## Objective
In the listing below, count the lines with "wide" and report only the figure.

● ● ● ●

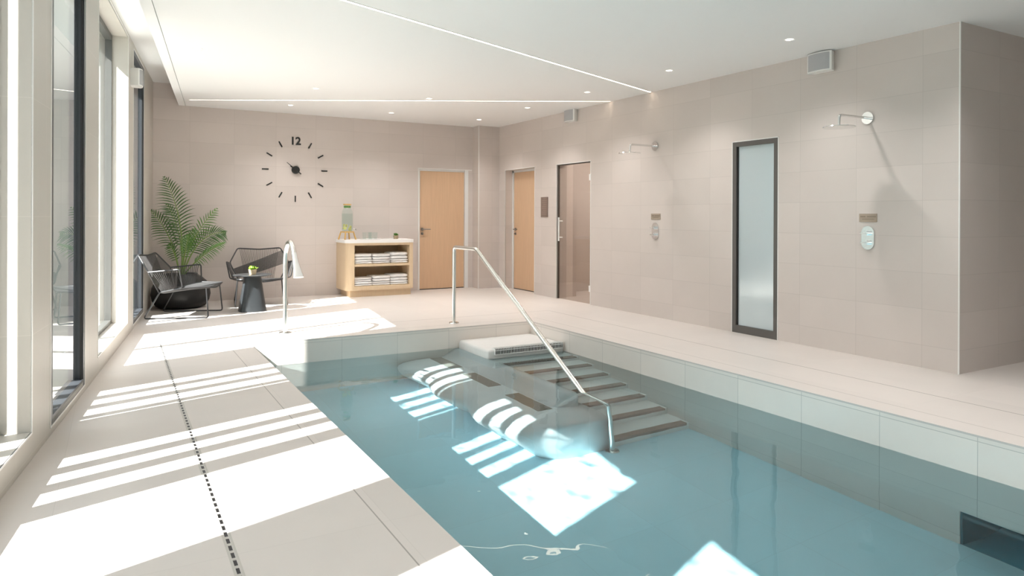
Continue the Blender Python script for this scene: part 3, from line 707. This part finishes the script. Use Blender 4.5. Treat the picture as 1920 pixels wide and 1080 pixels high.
# ------------------------------------------------------------------ potted palm
t = thing('potted_palm', 'tall green palm in a wide black bowl planter in the left corner', 'plant', (.765, 10.40, 0))
prof = [(0, 0), (.25, 0), (.31, .03), (.352, .10), (.368, .18), (.358, .27), (.32, .35), (.255, .41), (.21, .44), (.205, .455), (.18, .455), (.18, .42), (0, .42)]
obj('planter_bowl', lathe(B(), prof, 64), POTB, t, smooth=True)
obj('soil', lathe(B(), [(0, .425), (.18, .425)], 32), SOIL, t)
def frond(base, tip, sag, nl, ll, mat, seed, side_tilt=.3, start=.28, w0=.0085):
    r = random.Random(seed); base, tip = Vector(base), Vector(tip); ctrl = base.lerp(tip, .45)+Vector(sag)
    def pt(u): return base*(1-u)**2+ctrl*2*u*(1-u)+tip*u*u
    def tg(u): return ((ctrl-base)*2*(1-u)+(tip-ctrl)*2*u).normalized()
    st = obj('stem', tb([pt(k/16) for k in range(17)], [.011*(1-.8*k/16) for k in range(17)], 6), STEM, t, smooth=True)
    bm = B()
    nl = int(nl*.72)
    for k in range(nl):
        u = start+(1-start)*k/(nl-1); p = pt(u); T_ = tg(u)
        bnx = Vector((.18, -.98, .15)).normalized() if side_tilt is None else Vector(side_tilt).normalized()
        sd_ = T_.cross(bnx).normalized()
        env = math.sin(PI*min(1, (u-start)/(1-start)*.82+.16))**.7
        for s in (1, -1):
            L_ = ll*env*r.uniform(.88, 1.08)*(1 if u < .97 else .8)
            fw = .55+.9*((u-start)/(1-start))**2
            d_ = (sd_*s+T_*fw+bnx*r.uniform(-.12, .18)).normalized()
            n_ = d_.cross(sd_*s if abs(d_.dot(sd_)) < .95 else bnx).normalized() if False else bnx
            wv = d_.cross(n_).normalized()*w0*r.uniform(.8, 1.1); fold = n_*w0*.5
            pts = []
            for q in range(6):
                v_ = q/5; pos = p+d_*L_*v_+Vector((0, 0, -1))*L_*.32*v_*v_
                pos.x = max(pos.x, wallx(pos.y+10.40)-.765+.022); pos.y = min(pos.y, .53)
                ww = (0.35, .9, 1, .8, .45, .03)[q]; pts.append((pos-wv*ww, pos+fold*ww, pos+wv*ww))
            vv = [[bm.verts.new(x) for x in tr] for tr in pts]
            for a, b_ in zip(vv, vv[1:]): bm.faces.new((a[0], a[1], b_[1], b_[0])); bm.faces.new((a[1], a[2], b_[2], b_[1]))
    obj('frond_leaflets', bm, mat, t)
z0 = .43
def PX(x, z, dy=0): return (x-.765, dy, z)
frond((0, 0, z0), PX(.56, 1.74, -.05), (.16, 0, .16), 34, .30, GRN, 1, (.25, -.95, .2), .33)
frond((-.02, 0, z0), PX(.40, 1.30, .10), (.10, 0, .16), 26, .24, GRN, 2, (.1, -.9, .45), .36)
frond((.01, .02, z0), PX(.60, 1.38, .12), (.12, 0, .12), 24, .24, GRN, 9, (.3, -.8, .5), .40)
frond((.02, 0, z0), PX(1.20, 1.33, -.05), (-.13, 0, .10), 24, .20, GRN2, 3, (-.6, -.7, .3), .38, .008)
frond((.02, 0, z0), PX(1.30, 1.00, -.10), (-.06, -.03, .36), 30, .25, GRN, 4, (-.15, -.9, .5), .30)
frond((.03, -.02, z0), PX(1.27, .87, -.30), (-.02, 0, .10), 26, .19, GRN2, 5, (-.1, -.6, .8), .32, .008)
frond((0, .03, z0), PX(.95, 1.05, .2), (-.05, 0, .10), 20, .17, GRN2, 6, (-.5, -.8, .3), .42)
frond((.0, -.04, z0), PX(.84, .98, -.25), (.0, -.03, .10), 18, .15, GRN2, 7, (0, -.9, .4), .40)
frond((-.02, -.03, z0), PX(.60, .86, -.22), (.02, 0, .12), 14, .13, GRN, 8, (.2, -.9, .4), .40)

# ------------------------------------------------------------------ towel cabinet
CX0, CX1, CY0, CY1 = 3.03, 4.10, 10.42, YB-.002
t = thing('towel_cabinet', 'light oak open cabinet with white top and two towel shelves', 'cabinet', (CX0, CY0, 0))
W_, D_ = CX1-CX0, CY1-CY0
def rpoly(x0, x1, y0, y1, r, both=True):
    p = [(x0+r*(1-math.cos(a)), y0+r*(1-math.sin(a))) for a in np.linspace(0, PI/2, 8)]
    p += [(x1-r*.35*(1-math.sin(a)), y0+r*.35*(1-math.cos(a))) for a in np.linspace(0, PI/2, 5)]
    return p+[(x1, y1), (x0, y1)]
obj('worktop', prism(B(), rpoly(-.012, W_+.012, -.015, D_, .10), .825, .875), WTOP, t, smooth=True)
p = [(.10*(1-math.cos(a)), .10*(1-math.sin(a))) for a in np.linspace(0, PI/2, 9)]
obj('side_panel', prism(B(), p+[(.125, 0), (.125, D_), (0, D_)], .10, .825), OAKC, t, smooth=True)
obj('side_panel', bx(W_-.06, W_, 0, D_, .10, .825, bev=.004), OAKC, t)
obj('back_panel', bx(.125, W_-.06, D_-.02, D_, .10, .825), OAKC, t)
obj('top_rail', bx(.125, W_-.06, .0, D_-.02, .788, .825), OAKC, t)
obj('shelf', bx(.125, W_-.06, .005, D_-.02, .465, .503), OAKC, t)
obj('bottom_board', bx(.125, W_-.06, .0, D_-.02, .10, .165), OAKC, t)
obj('plinth', bx(.07, W_-.02, .05, D_, 0, .10), OAKC, t)
def towel_mesh(w_, d_, h_, layers):
    bm = B(); lh = h_/layers
    for k in range(layers):
        z0_ = k*lh; rings = []
        for i in range(9):
            x = -w_/2+w_*i/8; e = .007*math.sin(i*1.7+k*2.1); s_ = .90 if i in (0, 8) else 1
            ring = []
            for a, b_ in superring(0, 0, 1, 1, 4.5, 24):
                sag = .004*math.sin(3*a+i+k)
                ring.append((x, a*d_/2*s_+e, z0_+lh/2+b_*lh/2*.985*s_+sag*.3))
            rings.append(ring)
        loft(bm, rings)
    return bm
tw = 0; bay0, bay1 = CX0+.128, CX1-.062; bwid = (bay1-bay0)/3
lt = obj('folded_towel', towel_mesh(.278, .36, .062, 2), TOWEL, None, smooth='full'); ut = obj('folded_towel', towel_mesh(.272, .35, .10, 2), TOWEL, None, smooth='full')
first = {0: True, 1: True}
for sh, z in (('upper', .503), ('lower', .165)):
    for c_ in range(3):
        for lv in (0, 1):
            src = lt if lv == 0 else ut
            if first[lv]: o = src; first[lv] = False
            else: o = src.copy(); C.objects.link(o)
            o.location = (bay0+bwid*(c_+.5), CY0+.20+.006*((c_*2+lv) % 3), z+(.062 if lv else 0))
            o.rotation_euler = (0, 0, (0.02, -.015, .01)[(c_+lv) % 3])
            if lv: o.scale = (1, 1, (.94, .88, 1.08)[c_] if sh == 'upper' else (.66, .84, 1.02)[c_])
            col_ = ('left', 'middle', 'right')[c_]
            tag(o, 'white folded towel, %s of the pair in the %s stack on the %s shelf' % ('upper one' if lv else 'lower one', col_, sh), 'towel', 'folded white towels in the oak cabinet')

# water dispenser on its stand
t = thing('bamboo_stand', 'four-legged wooden stand under the glass water jar on the cabinet', 'stand', (3.11, 10.66, .875))
for k in range(4):
    a = PI/4+k*PI/2+.25; obj('leg', tb([(.135*math.cos(a), .135*math.sin(a), 0), (.095*math.cos(a), .095*math.sin(a), .125)], [.013, .010], 8), STAND, t, smooth=True)
obj('ring', lathe(B(), [(.085, .108), (.105, .108), (.105, .125), (.085, .125), (.085, .108)], 32), STAND, t, smooth=True)
obj('cross_bars', box(box(B(), -.09, .09, -.01, .01, .108, .122), -.01, .01, -.09, .09, .108, .1215), STAND, t)
t = thing('water_dispenser', 'tall glass water jar with lemon slices and tap on a wooden stand', 'water dispenser', (3.11, 10.66, 1.0))
obj('jar', lathe(B(), [(0, .001), (.078, .001), (.085, .02), (.085, .28), (.078, .32), (.058, .35), (.058, .405), (.055, .405), (.055, .35), (.075, .318), (.082, .28), (.082, .022), (.076, .006), (0, .006)], 40), CGL, t, smooth=True)
obj('water', lathe(B(), [(0, .008), (.075, .008), (.081, .024), (.081, .275), (.0, .277)], 36), WATR, t, smooth=True)
obj('leaf_garnish', lathe(B(), [(0, .365), (.05, .365), (.054, .38), (.05, .395), (0, .395)], 24), SUCC2, t, smooth=True)
obj('wooden_lid', lathe(B(), [(0, .405), (.06, .405), (.062, .412), (.06, .424), (0, .426)], 32), STAND, t, smooth=True)
bm = B(); r = random.Random(2)
for k in range(9):
    a = r.uniform(0, 2*PI); p = Vector((.05*math.cos(a), .05*math.sin(a), .03+.008*k)); dd2 = Vector((r.uniform(-1, 1), r.uniform(-1, 1), r.uniform(-.3, .6))).normalized()
    tube(bm, [p-dd2*.003, p+dd2*.003], .024, 12)
obj('lemon_slices', bm, LEMON, t)
obj('tap', tb(smooth_path([(.083, -.03, .045), (.12, -.04, .045), (.125, -.042, .02)], .01), .008, 8), CHR, t, smooth=True)
# glasses
gl0 = None
tray = obj('tray', lathe(B(), [(0, 0), (.155, 0), (.160, .008), (.157, .008), (.153, .003), (0, .003)], 48), WTOP, None, smooth=True); tray.location = (3.47, 10.64, .875)
tag(tray, 'round white tray under the drinking glasses on the cabinet', 'tray')
for i, (x, y) in enumerate(((3.385, 10.66), (3.46, 10.58), (3.545, 10.62), (3.48, 10.71))):
    if gl0 is None: gl0 = o = obj('drinking_glass', lathe(B(), [(.031, .001), (.036, .105), (.0345, .105), (.030, .006), (0, .006), (0, .001), (.031, .001)], 28), CGL, None, smooth=True)
    else: o = gl0.copy(); C.objects.link(o)
    o.location = (x, y, .879); tag(o, ('clear tumbler at the jar side of the white tray', 'clear tumbler at the front of the white tray', 'clear tumbler at the plant side of the white tray', 'clear tumbler at the back of the white tray by the wall')[i], 'glass', 'drinking glasses on the tray')

# caustic receivers: what the sun reaches through the water
for o in list(C.objects):
    n = o.name.split('.')[0]
    if n.startswith('pool_wall') or n in ('pool_floor', 'tread', 'grip_strip', 'bench_body', 'backrest_wall', 'air_grille', 'landing_base', 'rail', 'landing_slab'): o.cycles.is_caustics_receiver = True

● ● ● ●

## Task result
2